Knopf, 948 pp., $35.00

James Bryant Conant was made president of Harvard in 1933, when he was forty. He had been a professor of chemistry, and was sufficiently untested as an administrator to have been passed over, not long before, by his own high school, Roxbury Latin, during its search for a new headmaster. But he proved an active and modernizing educator. Conant had supervised the production of a poison gas (never used) called lewisite during World War I, and shortly after the outbreak of World War II, he was invited to join a government body created to oversee scientific contributions to military research.

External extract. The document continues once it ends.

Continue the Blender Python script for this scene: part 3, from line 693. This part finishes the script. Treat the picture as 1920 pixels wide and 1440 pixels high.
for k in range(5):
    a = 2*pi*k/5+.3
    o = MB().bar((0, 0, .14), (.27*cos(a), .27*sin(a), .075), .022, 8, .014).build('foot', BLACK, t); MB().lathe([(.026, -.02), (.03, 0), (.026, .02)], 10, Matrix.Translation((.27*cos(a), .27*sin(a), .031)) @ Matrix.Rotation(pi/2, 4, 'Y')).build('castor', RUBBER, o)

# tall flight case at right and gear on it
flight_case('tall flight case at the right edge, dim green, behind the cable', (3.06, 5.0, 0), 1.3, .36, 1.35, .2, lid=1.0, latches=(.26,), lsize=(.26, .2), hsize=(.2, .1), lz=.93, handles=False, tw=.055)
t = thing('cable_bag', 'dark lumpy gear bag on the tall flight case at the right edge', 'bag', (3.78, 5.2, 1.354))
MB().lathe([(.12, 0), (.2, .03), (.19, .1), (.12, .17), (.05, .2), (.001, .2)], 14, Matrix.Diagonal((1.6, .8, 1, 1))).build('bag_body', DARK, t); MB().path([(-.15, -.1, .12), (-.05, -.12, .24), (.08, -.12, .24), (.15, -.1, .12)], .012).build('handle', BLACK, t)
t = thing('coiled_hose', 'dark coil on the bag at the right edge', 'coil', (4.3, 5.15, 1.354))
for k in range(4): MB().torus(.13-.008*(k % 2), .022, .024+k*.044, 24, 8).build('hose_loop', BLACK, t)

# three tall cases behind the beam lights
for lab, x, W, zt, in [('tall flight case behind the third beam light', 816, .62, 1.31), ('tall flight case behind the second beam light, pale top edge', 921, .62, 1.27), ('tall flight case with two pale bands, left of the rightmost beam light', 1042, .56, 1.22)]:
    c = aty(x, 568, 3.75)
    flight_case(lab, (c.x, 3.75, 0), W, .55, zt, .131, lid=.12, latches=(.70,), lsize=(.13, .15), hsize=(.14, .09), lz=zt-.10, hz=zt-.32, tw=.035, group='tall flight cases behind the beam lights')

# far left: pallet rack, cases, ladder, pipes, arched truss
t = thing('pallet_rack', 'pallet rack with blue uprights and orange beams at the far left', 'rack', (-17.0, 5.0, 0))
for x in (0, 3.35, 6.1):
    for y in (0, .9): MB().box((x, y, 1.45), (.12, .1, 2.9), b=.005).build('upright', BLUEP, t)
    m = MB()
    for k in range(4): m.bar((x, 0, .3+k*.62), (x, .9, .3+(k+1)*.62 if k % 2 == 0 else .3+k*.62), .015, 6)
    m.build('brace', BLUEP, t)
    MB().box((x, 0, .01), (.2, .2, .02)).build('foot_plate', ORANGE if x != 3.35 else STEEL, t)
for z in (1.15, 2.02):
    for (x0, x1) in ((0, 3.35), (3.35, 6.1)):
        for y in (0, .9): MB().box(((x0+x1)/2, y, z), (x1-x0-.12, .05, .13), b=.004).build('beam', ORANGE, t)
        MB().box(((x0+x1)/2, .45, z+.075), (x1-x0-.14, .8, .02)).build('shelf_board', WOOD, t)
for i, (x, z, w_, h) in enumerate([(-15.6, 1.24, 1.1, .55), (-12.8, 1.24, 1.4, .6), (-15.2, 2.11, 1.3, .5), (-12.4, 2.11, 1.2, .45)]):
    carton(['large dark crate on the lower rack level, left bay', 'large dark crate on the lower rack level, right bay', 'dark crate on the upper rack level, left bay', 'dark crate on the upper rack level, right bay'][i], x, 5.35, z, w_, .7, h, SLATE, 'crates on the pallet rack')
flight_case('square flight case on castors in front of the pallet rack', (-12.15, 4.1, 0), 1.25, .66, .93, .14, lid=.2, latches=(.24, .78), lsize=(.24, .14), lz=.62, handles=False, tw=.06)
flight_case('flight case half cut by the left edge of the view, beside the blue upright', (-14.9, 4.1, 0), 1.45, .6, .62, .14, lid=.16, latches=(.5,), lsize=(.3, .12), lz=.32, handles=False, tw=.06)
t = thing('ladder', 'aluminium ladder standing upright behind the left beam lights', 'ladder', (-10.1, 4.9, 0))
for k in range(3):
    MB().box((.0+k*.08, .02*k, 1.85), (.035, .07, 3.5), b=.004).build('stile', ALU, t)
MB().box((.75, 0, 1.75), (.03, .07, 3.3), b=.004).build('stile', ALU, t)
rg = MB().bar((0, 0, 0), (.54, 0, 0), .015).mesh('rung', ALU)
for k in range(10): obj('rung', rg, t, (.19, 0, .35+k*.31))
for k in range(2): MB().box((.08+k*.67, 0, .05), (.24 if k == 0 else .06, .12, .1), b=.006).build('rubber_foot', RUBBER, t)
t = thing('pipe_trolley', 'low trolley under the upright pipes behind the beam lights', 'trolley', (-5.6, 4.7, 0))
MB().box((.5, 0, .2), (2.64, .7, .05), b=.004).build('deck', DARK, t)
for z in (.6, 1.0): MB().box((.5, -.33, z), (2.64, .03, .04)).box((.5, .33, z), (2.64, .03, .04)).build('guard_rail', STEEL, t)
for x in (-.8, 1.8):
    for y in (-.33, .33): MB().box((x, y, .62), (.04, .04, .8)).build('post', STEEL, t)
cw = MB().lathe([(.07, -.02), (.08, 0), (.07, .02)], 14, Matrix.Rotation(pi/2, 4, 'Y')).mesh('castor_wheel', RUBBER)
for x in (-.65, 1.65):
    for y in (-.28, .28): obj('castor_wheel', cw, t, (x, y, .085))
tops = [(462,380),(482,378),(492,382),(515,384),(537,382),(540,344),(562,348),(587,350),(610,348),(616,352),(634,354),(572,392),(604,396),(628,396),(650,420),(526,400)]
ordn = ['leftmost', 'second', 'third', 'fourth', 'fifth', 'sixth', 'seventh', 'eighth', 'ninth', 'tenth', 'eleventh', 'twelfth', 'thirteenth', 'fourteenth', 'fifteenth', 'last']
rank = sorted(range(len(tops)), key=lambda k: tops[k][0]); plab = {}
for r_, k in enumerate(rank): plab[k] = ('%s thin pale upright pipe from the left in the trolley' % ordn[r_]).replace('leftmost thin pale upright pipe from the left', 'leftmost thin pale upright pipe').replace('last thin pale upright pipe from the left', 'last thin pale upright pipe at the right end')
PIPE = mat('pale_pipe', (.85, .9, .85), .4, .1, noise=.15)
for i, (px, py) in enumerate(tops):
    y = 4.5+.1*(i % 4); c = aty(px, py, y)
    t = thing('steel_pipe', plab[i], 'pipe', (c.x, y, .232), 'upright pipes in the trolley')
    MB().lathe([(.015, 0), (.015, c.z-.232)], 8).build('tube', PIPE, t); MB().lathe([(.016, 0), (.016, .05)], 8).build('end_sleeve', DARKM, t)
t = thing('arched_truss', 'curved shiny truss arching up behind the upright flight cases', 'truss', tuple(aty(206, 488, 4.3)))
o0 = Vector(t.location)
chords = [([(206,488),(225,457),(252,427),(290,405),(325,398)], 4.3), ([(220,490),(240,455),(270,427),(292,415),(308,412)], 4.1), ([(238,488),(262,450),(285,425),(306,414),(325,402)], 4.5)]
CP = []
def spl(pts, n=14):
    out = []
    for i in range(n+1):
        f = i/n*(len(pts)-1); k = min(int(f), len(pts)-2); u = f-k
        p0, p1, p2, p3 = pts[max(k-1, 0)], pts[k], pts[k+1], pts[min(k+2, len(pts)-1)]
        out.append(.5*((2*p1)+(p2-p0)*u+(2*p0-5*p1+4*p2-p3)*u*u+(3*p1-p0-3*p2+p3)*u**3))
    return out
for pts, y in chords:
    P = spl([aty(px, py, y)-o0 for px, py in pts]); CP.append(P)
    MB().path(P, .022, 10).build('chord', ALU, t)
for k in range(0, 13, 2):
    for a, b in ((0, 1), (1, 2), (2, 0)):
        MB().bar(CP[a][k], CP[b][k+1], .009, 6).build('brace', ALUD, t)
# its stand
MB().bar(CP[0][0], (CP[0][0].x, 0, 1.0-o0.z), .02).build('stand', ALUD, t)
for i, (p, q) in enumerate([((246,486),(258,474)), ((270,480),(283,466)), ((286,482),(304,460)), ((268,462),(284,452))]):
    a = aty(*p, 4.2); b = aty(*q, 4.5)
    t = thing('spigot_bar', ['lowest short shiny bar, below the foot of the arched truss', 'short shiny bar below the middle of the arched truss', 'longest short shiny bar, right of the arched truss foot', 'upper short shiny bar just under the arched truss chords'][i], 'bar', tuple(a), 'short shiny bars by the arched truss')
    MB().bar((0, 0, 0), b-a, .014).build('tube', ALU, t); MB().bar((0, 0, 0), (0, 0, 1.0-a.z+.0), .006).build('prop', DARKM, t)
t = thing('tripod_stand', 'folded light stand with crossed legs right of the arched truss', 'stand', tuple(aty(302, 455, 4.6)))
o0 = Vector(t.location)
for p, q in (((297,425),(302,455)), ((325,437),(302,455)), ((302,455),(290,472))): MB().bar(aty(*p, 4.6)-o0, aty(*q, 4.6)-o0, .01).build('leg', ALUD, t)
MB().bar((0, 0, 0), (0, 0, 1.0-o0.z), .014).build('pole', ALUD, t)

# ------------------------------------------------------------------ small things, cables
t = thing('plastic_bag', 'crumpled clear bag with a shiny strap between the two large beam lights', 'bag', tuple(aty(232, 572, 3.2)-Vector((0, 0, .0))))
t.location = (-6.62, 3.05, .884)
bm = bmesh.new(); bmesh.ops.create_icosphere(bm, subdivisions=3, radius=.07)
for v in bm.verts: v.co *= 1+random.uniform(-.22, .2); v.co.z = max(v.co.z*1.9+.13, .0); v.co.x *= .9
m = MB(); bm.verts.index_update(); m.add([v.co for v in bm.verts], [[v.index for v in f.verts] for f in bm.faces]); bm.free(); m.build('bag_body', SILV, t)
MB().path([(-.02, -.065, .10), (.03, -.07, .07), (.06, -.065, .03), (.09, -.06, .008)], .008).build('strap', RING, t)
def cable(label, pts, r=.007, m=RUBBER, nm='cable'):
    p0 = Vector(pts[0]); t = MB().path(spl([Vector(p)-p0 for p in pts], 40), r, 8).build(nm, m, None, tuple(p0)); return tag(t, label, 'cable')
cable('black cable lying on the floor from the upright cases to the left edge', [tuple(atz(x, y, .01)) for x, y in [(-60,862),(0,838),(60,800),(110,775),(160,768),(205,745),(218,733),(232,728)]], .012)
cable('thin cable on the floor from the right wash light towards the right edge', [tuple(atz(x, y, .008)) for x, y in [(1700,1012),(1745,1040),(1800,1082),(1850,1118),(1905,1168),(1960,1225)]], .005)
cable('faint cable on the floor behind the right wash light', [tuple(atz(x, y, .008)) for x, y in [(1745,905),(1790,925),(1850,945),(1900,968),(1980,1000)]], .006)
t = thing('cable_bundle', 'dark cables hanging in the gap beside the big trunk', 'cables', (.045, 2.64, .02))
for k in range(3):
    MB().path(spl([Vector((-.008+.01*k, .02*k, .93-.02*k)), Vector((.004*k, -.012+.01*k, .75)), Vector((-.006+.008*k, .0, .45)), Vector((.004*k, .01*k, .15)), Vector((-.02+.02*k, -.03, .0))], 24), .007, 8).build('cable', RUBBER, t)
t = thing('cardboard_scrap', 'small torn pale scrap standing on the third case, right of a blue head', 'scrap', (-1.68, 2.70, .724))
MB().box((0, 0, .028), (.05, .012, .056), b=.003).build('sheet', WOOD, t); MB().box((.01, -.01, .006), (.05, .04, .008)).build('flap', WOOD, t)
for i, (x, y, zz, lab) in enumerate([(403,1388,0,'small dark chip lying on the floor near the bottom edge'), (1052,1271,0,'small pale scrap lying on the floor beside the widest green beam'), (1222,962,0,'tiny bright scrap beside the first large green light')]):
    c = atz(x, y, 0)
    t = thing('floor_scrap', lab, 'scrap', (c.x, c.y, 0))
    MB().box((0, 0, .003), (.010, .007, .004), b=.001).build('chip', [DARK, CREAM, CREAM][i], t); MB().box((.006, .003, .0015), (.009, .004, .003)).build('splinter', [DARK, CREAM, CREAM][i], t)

In 1941, he was appointed head of a subgroup known as S-1, which was the code name for the atomic bomb, thus becoming the chief civilian administrator of American nuclear research and, eventually, a principal figure in the decision to drop the Hiroshima and Nagasaki bombs. He continued to play a role in the articulation of nuclear policy after the war, and in 1953 left Harvard to become Eisenhower's high commissioner, later ambassador, to Germany. After his return to the United States, in 1957, he undertook a series of widely circulated studies of public education, underwritten by the Carnegie Corporation. In 1965, his health began to fail, and he gradually withdrew from public life. My Several Lives, an autobiography notable for its reticence, appeared in 1970. He died in 1978.